Opinion polls suggested that Sharon has broad public support for dismantling most Gaza settlements, increasingly seen by many Israelis as a security burden. Israel controls one-third of the strip, while 1.3 million Palestinians share the rest.
In his first public comment on the issue Tuesday, Sharon avoided mention of Gaza but said he was determined to press ahead with the removal of settlements.
"Not only is this difficult for the settlers, but also, it is more painful for myself than anyone else in Israel," Sharon said during a visit of the coastal city of Ashkelon. "But I've reached a decision and I am going to carry it out."
Palestinian Prime Minister Ahmed Qureia told Palestinian radio he wants to see "deeds, not words. We want to see them leaving the whole Gaza Strip, leaving Gaza as liberated Palestinian land and leaving us to concentrate on their withdrawal from the West Bank."

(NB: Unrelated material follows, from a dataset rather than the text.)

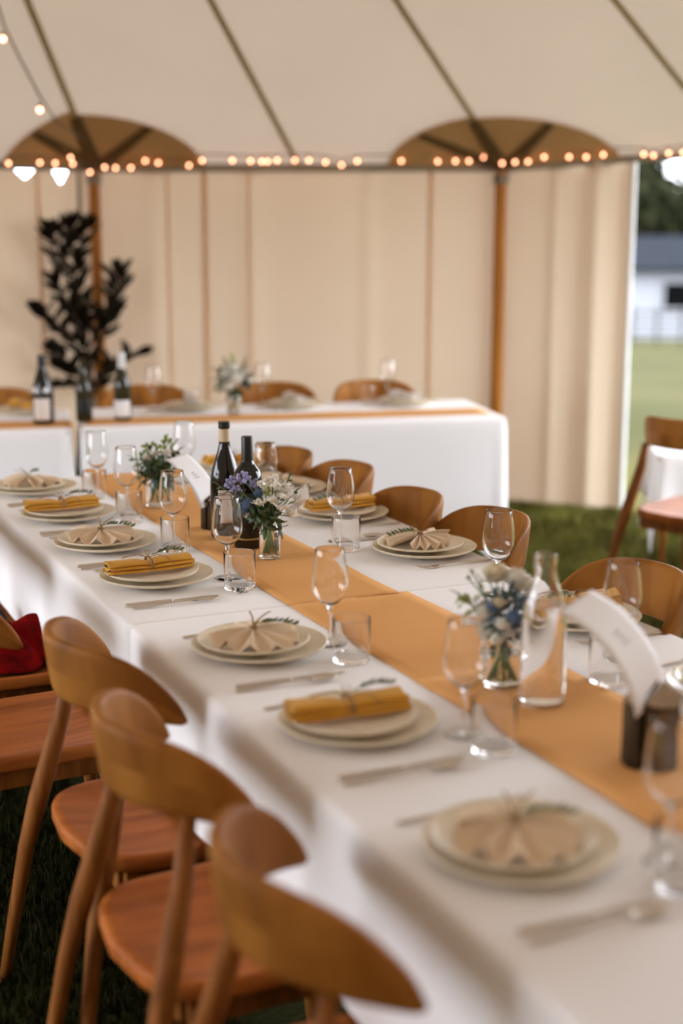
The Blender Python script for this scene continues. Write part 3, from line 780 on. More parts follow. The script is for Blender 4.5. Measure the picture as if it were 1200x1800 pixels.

In the West Bank on Wednesday, the army said it had arrested a senior operative in the militant Al Aqsa Martyrs' Brigades in the village of Tubas. Palestinian sources identified the man as Jihad Sawafta, who they said had escaped an Israeli assassination attempt in 2002.
Senior aides to Sharon and Qureia could not agree Wednesday on a date for the leaders' meeting. Sharon's office said another preparatory meeting would be held. A summit would be a crucial step in reviving the U.S.-backed "road map" peace plan.
The talks were to focus on Israel's contentious West Bank separation barrier -- which the Palestinians oppose -- and Palestinian efforts to persuade militant groups to halt attacks on Israelis, Palestinian officials said.
Efforts to bring the two men together have faltered since Qureia took office in October, and the road map has been stalled for months. But Qureia has come under pressure recently from the United States and Egypt, a key mediator between Israel and the Palestinians, to agree to a meeting. The road map aims for an independent Palestinian state, alongside Israel, by 2005.
"This is maybe their last opportunity to implement the road map," a senior Israeli official, speaking on condition of anonymity, said of a possible summit.